In this page, readers will be able to access information on the challenges related to the collection, analysis, and management of data from shared mobility applications, along with associated resources for overcoming these challenges. 

Shared mobility is “the shared use of a vehicle, motorcycle, scooter, bicycle, or other travel mode; it provides users with short-term access to a travel mode on an as-needed basis”. 1 The scope of shared mobility includes micromobility services, such as bikesharing and electric scooter services, as well as carsharing, micro-transit, Transportation Network Companies (TNCs), and traditional ride-hailing (taxi) services. Shared mobility services have grown rapidly within just a few years. They help solve the “last mile” problem by providing links to and from mass transit stations and can replace car trips. Shared mobility services can also substitute for walking and transit trips. Some shared mobility services can address longer trips, such as the use of micro-transit where there is insufficient demand for efficient use of fixed route transit, or car sharing services for occasional or periodic trips where a car is desirable.

When data from these providers are available, public agencies can use these data for operations, planning and analysis, and enforcement: 

  • Operations applications include vehicle utilization, vehicle caps, prohibited zones for operations or parking, and identifying under-served or over-served areas. 
  • Planning and Analysis applications use data to understand demand patterns for shared mobility, the physical infrastructure being used (e.g., for parking), routes being taken, the right price for curb space, and the relationship with transit stations.
  • Enforcement activities involve monitoring and auditing provider operations to ensure that both mobility providers and their customers comply with established regulations.

08-119 Research Products:

Shared Mobility Data: A Resource Guide

Shared mobility is the shared use of vehicles to provides travelers with short-term access to a travel mode on an as-needed basis. Its scope includes micromobility services such as bikesharing and electric scooter services, as well as carsharing, micro-transit, paratransit, Transportation Network Companies (TNCs), and traditional ride-hailing (taxi) services. Shared mobility services have grown rapidly within the last few years. Just as some cities were taken by surprise by TNCs and struggled to put in place regulatory frameworks, the same has occurred with dockless bikes and scooters in many localities. There is a clear need for public agencies to have data to better understand how all these services fit into the overall transportation network. The purpose of this guide is to provide public sector agencies with curated reference material to help plan for, manage, and use shared mobility data.
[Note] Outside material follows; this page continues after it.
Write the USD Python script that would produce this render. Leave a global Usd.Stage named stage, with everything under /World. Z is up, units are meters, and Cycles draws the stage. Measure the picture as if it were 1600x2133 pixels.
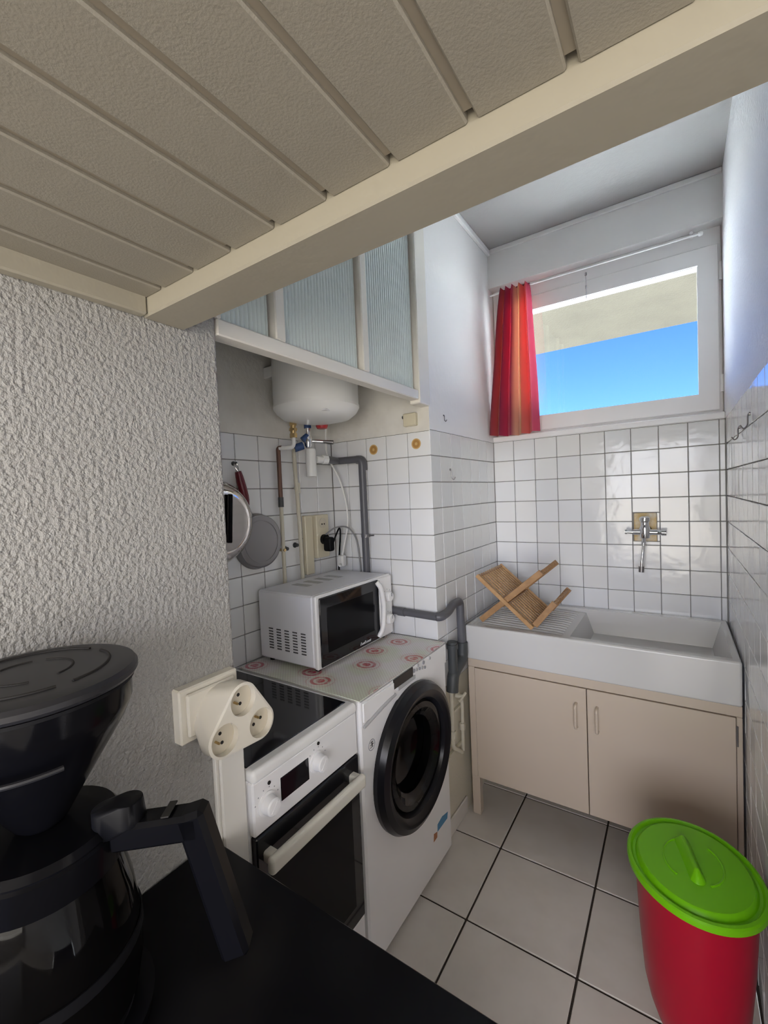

Managing Sensitive Shared Mobility Data

Public agencies have a need to obtain data from shared mobility providers. Some of these data may be sensitive because they could reveal either personal details of users of the services or proprietary data, including trade secrets of the service providers. By implementing appropriate policies and procedures, agencies can appropriately protect sensitive data while using the appropriate data to meet their goals and objectives. Building on the information in the Shared Mobility Data: A Resource Guide, the purpose of the guide on Managing Sensitive Shared Mobility Data is to inform public agency managers and staff on issues relating to the protection of sensitive information that agencies may gather as part of their shared mobility programs.

Additional Resources:





Urgent Privacy Concerns with City’s Decision to Collect Traveler Mobility Location Information

Two letters from the Center for Democracy and Technology, one to the Washington DC Department of Transportation (DDOT) and the other to the Los Angeles Department of Transportation, raising privacy issues and concerns with data provided using the Mobility Data Specification (MDS).

Objective-Driven Data Sharing for Transit Agencies in Mobility Partnerships

Objective-Driven Data Sharing for Transit Agencies in Mobility Partnerships is a 25-page white paper intended to support the decision-making of transit agencies that are considering implementing a Mobility on Demand (MOD) or similar integration with private mobility service providers, with a focus on data exchange requirements.

Uber Movement

Uber Movement is an initiative undertaken by Uber to publish data sets to aid cities in planning and management. The website provides access to download historical travel times, speeds, and movement data, as well as interactive visualizations, tutorials, and case studies.

Using Micro-Mobility Data to Drive Transportation Policy and Investments in Greater Boston

Using Micro-Mobility Data to Drive Transportation Policy and Investments in Greater Boston is a short article describing the dockless bike share program run by the Boston area Metropolitan Area Planning Council (MAPC) as well as the MAPC’s approach to data sharing with Lime, the bike share service provider.

Data Sharing Section of Minneapolis, Minnesota’s Licensing Agreement

This document lays out the data reporting requirements that must be followed by shared micromobility operators in Minneapolis’ 2021 pilot program. It lays out the requirements for operators to provide APIs for MDS and GBFS data feeds and for the operator to conduct two customer surveys using questions provided by the city.

Open Mobility Foundation (OMF)

OMF is an open-source software foundation that creates a governance structure around open-source mobility tools, beginning with a focus on the Mobility Data Specification (MDS). By creating an open source foundation, OMF is able to offer a safe, efficient environment for stakeholders including municipalities, companies, technical, privacy, and policy experts, and the public to shape urban mobility management tools that help public agencies accomplish their mobility policy goals.